Di dalam kitab hukum pidana yang berlaku, ujar dia lagi, ada tiga teori kesengajaan, yakni kesengajaan sebagai maksud, kesengajaan dengan kepastian akibat, dan kesengajaan dengan kemungkinan akibat.
JPU itu melanjutkan, terdakwa adalah guru berpendidikan tinggi dan seharusnya memiliki logika pemikiran di atas rata-rata.
Selain itu, ujar jaksa Dwi menambahkan, selama hidupnya terdakwa pasti pernah dicubit, sehingga pasti pernah mengenal rasa sakit akibat cubitan, oleh karena itu, menurut teori kesengajaan dalam hukum pidana, kemungkinan akan terasa sakit tersebut meski hanya kemungkinan ada, sehingga tetap masuk dalam kategori sengaja.
"Dengan demikian, 'unsur sengaja menyebabkan rasa sakit, penderitaan atas luka' terbukti," kata dia pula.
Dwi lalu menamakan alat bukti surat berupa 'visum et repertum' nomor 561/ver/PKM-BD/VIII/2012 yang ditandatangani oleh dr Naila Firzaniati dengan kesimpulan ditemukan memar di dada depan akibat kekerasan benda tumpul.
Sari Asih Sosiawati pada 29 Agustus 2012 mencubit muridnya, anak Erwansyah, pemilik Hotel Intan Baradatu.
Anak tersebut dicubit di bagian atas perut bawah ketiak sebelah kiri karena sudah dua kali tidak mengerjakan ulangan.
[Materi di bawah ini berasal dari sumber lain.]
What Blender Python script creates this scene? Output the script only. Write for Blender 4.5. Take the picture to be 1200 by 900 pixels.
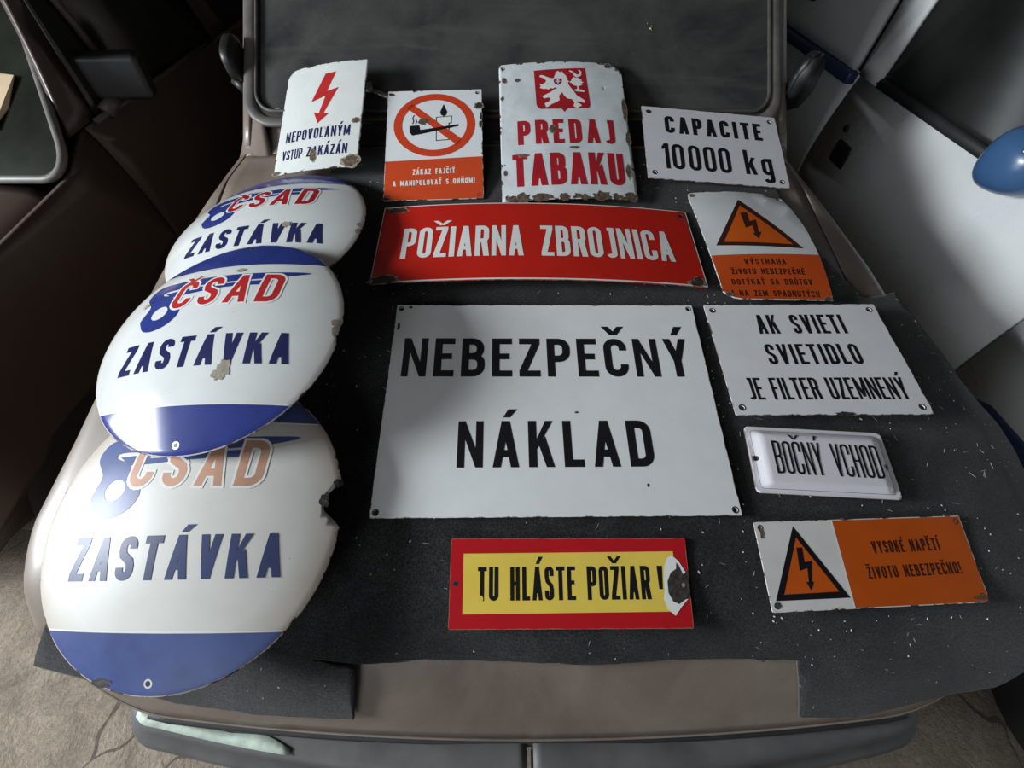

Akibat cubitan itu, guru Asih yang kelahiran Telukbetung, 14 September 1980 itu, dilaporkan oleh Erwansyah ke Polsek Baradatu.
"Penasihat hukum terdakwa menyatakan perbuatan Asih seperti halnya tindakan dokter gigi mencabut gigi pasiennya. Meski menimbulkan rasa sakit tapi tidak dapat dipidana karena masih dalam profesinya sebagai seorang guru, pada jam pelajaran dan dalam konteks mendidik," ujar dia lagi.
JPU menilai, hal itu justru tidak bisa disamakan, karena memang sangat berbeda, dokter mencabut gigi pasien merupakan tindakan medis yang diizinkan undang-undang bahkan diatur jelas dalam ilmu kedokteran sebagai jalan penyembuhan, dan yang terpenting ada izin dari pasien.
"Namun demikian, jika seorang dokter menyimpang dari perilaku profesionalismenya bisa dipidanakan. Dalam kasus tersebut, terdakwa tidak mendapat izin dari saksi korban atau walinya, dan tidak ada satu pun undang-undang maupun kode etik guru yang memperbolehkan hukuman fisik atau kekerasan terhaap siswanya," ujar jaksa itu pula.
Tindakan kekerasan menurut Dwi lagi, akan berdampak negatif pada psikologis siswa, sehingga anak akan menyimpan dendam, serta makin kebal terhadap hukuman.
"Perbuatan tersebut hanya membuat lingkaran kekerasan di masyarakat, dan tidak selayaknya anak seusia saksi korban mendapat kekerasan," kata Dwi yang selanjutnya meminta Asih dihukum enam bulan penjara dengan masa percobaan satu tahun.